Cosmetic formulation aspires to be a true science, but compared to physics or chemistry, it has very little in the way of theoretical frameworks to guide this work. Most formulation is based on empirical knowledge or trial-and-error experimentation. There is no equivalent of F=ma or E=mc2 for making a shampoo or microemulsion.

One of the few general tools available is hydrophil/lipophil balance (HLB) theory, but it is restricted to nonionic emulsions and, even within that narrow realm, still has shortcomings. Beyond HLB, there is a vast theoretical desert where phase diagrams provide a welcome oasis, offering a systematic approach to analyzing complex systems. Personal care products are complex—let there be no doubt. The sheer number of variables and the abundance of radically different product formats underlie the unique challenge faced at the lab bench.

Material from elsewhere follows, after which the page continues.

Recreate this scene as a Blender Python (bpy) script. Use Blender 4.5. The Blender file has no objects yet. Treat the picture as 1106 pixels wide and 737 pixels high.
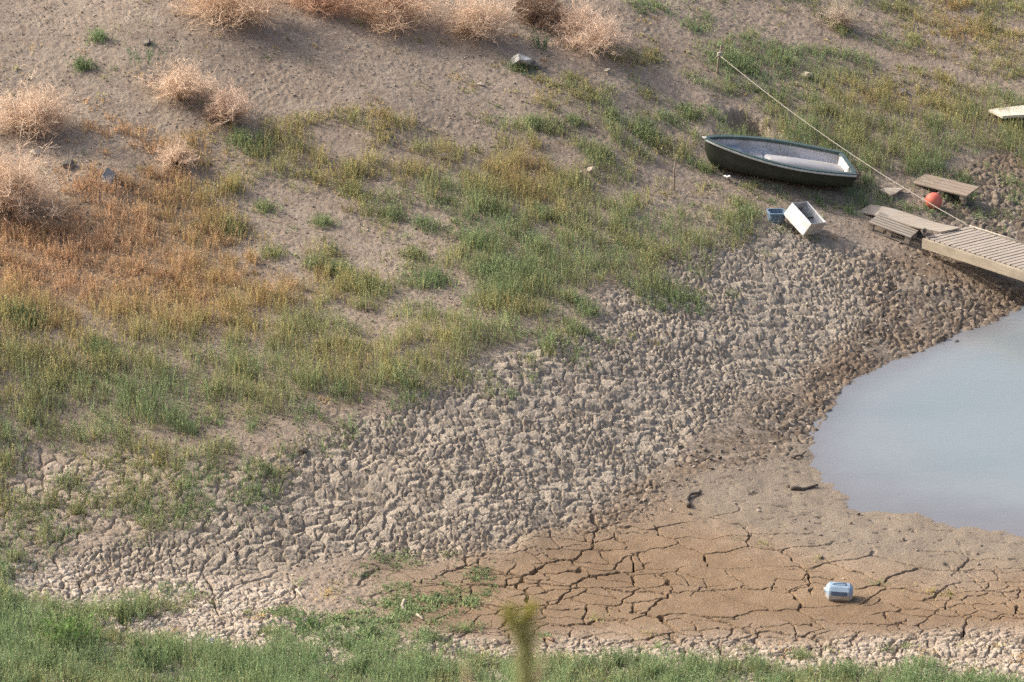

Phase diagrams often are seen at meetings and in literature, but it is easy to skim over them without appreciating their value. Phase diagrams allow exploration of the properties of single materials, mixtures and assemblies. They help in analyzing systems as diverse as aerosol gas blends, deodorant sticks and fragranced lotions. When analytical methods are applied to the separate phases, a clear picture emerges of the complex interactions resulting from multiple variables.

The Shape of Things

A simple case is the behavior of water. As the temperature changes under standard atmospheric conditions, water changes from a solid to a liquid to a gas (Figure 1a). When the pressure varies, the situation immediately gets more complicated (Figure 1b). New possibilities arise: to go directly from solid to gas in a process called sublimation and the triple point—where solid, liquid and gas coexist.